▶ [Recorded data]
╔══

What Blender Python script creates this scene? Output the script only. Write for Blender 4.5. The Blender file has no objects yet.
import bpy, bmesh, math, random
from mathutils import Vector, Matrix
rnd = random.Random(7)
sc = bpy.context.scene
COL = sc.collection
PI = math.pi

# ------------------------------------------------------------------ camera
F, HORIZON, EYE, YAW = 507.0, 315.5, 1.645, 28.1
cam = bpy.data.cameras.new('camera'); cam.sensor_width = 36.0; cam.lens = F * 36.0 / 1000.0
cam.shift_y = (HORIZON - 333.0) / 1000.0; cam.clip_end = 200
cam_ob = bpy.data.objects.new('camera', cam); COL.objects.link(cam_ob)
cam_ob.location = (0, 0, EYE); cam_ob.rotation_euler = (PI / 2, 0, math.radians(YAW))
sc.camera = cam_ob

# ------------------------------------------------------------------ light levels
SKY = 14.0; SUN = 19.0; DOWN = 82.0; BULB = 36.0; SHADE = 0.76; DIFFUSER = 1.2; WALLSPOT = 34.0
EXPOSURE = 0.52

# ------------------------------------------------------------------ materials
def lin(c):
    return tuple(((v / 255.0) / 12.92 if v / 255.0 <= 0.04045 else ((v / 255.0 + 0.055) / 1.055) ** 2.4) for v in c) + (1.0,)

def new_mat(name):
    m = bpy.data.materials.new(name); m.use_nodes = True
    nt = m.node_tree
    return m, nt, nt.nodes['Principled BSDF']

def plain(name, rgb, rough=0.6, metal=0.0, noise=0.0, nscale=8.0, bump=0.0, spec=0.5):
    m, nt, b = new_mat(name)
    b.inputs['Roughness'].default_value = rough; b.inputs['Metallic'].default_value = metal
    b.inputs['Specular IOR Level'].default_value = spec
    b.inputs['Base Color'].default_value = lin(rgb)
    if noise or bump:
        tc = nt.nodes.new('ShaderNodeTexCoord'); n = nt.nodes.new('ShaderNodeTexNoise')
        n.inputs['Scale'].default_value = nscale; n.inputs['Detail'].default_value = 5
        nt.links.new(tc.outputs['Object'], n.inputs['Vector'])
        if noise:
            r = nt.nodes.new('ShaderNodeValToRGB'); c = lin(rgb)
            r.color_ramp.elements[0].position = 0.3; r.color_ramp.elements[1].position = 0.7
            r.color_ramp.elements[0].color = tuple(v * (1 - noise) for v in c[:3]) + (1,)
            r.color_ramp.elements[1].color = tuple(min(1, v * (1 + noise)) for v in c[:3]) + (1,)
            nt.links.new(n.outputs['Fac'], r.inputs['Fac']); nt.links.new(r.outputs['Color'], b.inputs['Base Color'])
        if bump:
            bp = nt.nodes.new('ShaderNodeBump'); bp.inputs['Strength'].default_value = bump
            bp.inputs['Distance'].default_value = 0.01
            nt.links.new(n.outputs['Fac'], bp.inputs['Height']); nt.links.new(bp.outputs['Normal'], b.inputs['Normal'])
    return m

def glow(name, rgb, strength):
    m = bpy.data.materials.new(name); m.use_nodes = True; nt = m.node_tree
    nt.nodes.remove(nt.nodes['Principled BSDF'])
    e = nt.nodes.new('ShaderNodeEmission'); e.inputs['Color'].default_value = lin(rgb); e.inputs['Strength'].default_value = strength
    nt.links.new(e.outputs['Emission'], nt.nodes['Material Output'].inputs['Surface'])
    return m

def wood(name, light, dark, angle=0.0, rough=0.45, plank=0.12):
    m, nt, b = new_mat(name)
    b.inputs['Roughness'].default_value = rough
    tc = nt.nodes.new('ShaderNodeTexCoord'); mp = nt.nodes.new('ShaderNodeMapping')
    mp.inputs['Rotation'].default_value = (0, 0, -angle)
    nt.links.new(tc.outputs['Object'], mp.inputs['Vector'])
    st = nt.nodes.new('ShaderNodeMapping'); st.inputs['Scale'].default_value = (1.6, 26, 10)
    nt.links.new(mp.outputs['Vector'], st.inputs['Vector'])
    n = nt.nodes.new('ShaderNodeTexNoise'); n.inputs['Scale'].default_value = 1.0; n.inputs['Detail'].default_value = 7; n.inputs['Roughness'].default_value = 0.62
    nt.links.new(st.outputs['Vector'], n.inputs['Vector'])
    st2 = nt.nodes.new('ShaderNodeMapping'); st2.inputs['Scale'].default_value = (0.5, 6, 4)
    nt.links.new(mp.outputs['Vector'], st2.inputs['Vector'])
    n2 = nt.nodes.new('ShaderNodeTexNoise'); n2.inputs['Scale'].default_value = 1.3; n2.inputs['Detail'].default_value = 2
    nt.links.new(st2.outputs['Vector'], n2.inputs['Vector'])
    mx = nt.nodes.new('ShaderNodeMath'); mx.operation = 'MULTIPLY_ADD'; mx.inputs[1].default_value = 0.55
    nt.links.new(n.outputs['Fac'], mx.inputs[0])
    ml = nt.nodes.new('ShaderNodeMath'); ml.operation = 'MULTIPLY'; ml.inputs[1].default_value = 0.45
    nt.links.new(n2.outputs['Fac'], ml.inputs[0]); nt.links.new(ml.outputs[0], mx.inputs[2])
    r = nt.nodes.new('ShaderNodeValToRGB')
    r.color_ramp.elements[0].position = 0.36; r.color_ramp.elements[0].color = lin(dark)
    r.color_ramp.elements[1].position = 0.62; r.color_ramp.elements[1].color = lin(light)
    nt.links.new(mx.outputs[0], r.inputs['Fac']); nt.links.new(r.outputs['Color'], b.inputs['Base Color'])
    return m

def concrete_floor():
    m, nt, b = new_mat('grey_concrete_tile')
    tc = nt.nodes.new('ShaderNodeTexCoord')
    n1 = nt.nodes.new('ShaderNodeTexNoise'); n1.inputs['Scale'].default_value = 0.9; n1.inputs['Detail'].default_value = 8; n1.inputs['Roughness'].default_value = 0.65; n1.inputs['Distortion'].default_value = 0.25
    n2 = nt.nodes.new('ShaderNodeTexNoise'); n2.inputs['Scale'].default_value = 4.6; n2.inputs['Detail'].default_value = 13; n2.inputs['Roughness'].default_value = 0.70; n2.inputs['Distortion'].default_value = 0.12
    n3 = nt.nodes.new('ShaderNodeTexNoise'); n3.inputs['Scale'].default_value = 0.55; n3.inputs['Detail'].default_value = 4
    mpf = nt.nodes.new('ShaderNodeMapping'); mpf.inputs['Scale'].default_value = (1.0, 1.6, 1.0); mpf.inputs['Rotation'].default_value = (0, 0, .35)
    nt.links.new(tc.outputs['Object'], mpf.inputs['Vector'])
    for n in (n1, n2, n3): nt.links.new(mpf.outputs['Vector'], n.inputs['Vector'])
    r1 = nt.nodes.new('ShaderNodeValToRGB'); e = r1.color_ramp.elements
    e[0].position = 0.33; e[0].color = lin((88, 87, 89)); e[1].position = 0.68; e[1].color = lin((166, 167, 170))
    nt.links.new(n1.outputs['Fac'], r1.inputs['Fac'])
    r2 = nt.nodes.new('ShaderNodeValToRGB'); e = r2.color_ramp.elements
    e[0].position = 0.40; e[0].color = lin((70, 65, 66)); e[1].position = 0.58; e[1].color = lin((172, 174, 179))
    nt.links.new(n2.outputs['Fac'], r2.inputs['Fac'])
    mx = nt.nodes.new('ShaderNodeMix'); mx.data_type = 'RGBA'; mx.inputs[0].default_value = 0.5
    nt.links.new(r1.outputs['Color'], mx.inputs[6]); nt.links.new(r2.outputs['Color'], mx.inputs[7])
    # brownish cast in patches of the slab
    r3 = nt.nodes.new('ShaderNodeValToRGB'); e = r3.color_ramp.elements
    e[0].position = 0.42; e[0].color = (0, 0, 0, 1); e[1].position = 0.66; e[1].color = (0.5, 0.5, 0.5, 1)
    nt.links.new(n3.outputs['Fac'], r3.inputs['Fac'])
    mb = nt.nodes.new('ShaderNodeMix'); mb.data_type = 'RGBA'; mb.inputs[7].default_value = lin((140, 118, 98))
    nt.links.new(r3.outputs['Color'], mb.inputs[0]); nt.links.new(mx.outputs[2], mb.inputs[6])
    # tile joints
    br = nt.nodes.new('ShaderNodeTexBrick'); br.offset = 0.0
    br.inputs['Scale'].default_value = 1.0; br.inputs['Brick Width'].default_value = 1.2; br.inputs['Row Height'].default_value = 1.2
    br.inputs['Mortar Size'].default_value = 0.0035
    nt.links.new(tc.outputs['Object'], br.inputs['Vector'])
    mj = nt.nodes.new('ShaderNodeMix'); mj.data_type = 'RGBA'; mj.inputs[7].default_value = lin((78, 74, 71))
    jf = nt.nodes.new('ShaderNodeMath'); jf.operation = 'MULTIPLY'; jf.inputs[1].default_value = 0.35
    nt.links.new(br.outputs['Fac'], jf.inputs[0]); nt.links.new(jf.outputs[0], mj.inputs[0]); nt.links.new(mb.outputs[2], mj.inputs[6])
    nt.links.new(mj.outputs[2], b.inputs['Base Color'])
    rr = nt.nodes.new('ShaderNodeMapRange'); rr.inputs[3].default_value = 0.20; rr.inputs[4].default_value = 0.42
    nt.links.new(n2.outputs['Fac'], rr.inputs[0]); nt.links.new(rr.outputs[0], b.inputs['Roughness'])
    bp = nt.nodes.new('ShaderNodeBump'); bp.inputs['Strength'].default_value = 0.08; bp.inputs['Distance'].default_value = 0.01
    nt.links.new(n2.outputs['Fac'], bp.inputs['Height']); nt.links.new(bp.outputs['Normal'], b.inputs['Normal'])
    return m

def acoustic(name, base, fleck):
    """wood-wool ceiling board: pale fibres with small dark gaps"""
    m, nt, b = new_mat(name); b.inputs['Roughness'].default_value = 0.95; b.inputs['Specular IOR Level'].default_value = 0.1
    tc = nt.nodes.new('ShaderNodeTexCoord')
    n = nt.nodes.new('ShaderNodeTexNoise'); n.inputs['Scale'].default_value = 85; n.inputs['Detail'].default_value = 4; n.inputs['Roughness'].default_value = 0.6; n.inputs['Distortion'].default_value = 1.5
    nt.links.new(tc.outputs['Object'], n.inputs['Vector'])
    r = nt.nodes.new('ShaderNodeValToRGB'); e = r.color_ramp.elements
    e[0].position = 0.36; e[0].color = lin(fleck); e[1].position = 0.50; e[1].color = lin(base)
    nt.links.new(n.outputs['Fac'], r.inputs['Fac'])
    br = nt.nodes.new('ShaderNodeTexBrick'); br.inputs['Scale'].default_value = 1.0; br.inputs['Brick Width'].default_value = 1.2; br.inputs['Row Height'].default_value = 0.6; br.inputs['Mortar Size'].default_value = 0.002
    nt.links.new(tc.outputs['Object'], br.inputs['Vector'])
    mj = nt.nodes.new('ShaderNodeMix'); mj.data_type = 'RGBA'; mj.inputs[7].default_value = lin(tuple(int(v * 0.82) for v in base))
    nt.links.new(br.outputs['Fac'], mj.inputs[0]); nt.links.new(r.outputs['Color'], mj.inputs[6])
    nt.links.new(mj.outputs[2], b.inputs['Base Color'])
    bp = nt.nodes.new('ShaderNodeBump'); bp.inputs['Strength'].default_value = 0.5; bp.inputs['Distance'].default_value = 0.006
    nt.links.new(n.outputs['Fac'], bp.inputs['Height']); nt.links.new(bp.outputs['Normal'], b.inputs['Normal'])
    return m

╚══

▶ [Task objective] Starting at the first line of the data above, please restate word for word every line up to and including the one that holds "EXPOSURE = 0.52", and add nothing else.

▶ [Answer in full]
What Blender Python script creates this scene? Output the script only. Write for Blender 4.5. The Blender file has no objects yet.
import bpy, bmesh, math, random
from mathutils import Vector, Matrix
rnd = random.Random(7)
sc = bpy.context.scene
COL = sc.collection
PI = math.pi

# ------------------------------------------------------------------ camera
F, HORIZON, EYE, YAW = 507.0, 315.5, 1.645, 28.1
cam = bpy.data.cameras.new('camera'); cam.sensor_width = 36.0; cam.lens = F * 36.0 / 1000.0
cam.shift_y = (HORIZON - 333.0) / 1000.0; cam.clip_end = 200
cam_ob = bpy.data.objects.new('camera', cam); COL.objects.link(cam_ob)
cam_ob.location = (0, 0, EYE); cam_ob.rotation_euler = (PI / 2, 0, math.radians(YAW))
sc.camera = cam_ob

# ------------------------------------------------------------------ light levels
SKY = 14.0; SUN = 19.0; DOWN = 82.0; BULB = 36.0; SHADE = 0.76; DIFFUSER = 1.2; WALLSPOT = 34.0
EXPOSURE = 0.52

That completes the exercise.